Database Backups: Logical vs. Physical, Hot vs. Cold

Because databases support business-critical applications, it’s important you implement a solid data protection and disaster recovery process from the very beginning. Strong fundamentals are important at this early stage because it will be harder to modify your backup process further down the road.

You need to implement an air-tight backup plan — based on strong fundamentals — early on, and stick to it for the long term.

When it comes to database backups, you first need to determine whether you will be employing “Cold” or “Hot” backups and whether you need to recover “Physical” or “Logical” data elements as part of a data protection plan.

Cold vs. Hot Database Backup

A Cold backup process requires the database to be locked up or shut down during backup. This is the simplest and most common method used to back up databases.

A Hot database backup can be performed at any time because they do not require that the database server be taken offline for maintenance. (Although some Hot methodologies do place temporary locks on certain parts of the database) Hot backups are better suited for companies that do business on a twenty-four-hour basis or have little tolerance for downtime.

Your choice of Hot or Cold backups should be covered as part of your Recovery Time Objectives (RPOs).

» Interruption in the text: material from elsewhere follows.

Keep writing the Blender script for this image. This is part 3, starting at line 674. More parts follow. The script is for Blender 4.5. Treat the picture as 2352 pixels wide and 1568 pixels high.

Logical vs. Physical Database Backups

Once you’ve decided on your uptime requirements, you need to make decisions about what kind of data you will be backing up from your databases.

  1. Physical Files, such as text files, are stored as a single document on your hard drive. Although databases consist of many complex elements, these are usually aggregated into simple files on your server’s hard drive. These files can easily be backed up just like any other files on your system.
  2. Logical Data Elements such as tables, records, and their associated metadata are stored across many different locations. Backups for tables and other logical database elements usually require special tools that are designed to work with your specific database platforms. Although these types of backups are more complex, they offer more granular recovery capabilities. This is especially true when doing point-in-time recovery of tables that involve complex transactions and inter-dependencies.

Logical database backups are critical for the granular recovery of specific components. Physical backups are useful for full disaster recovery scenarios.

The choice between Logical and Physical database backups should be covered as part of your Recovery Point Objectives (RPOs).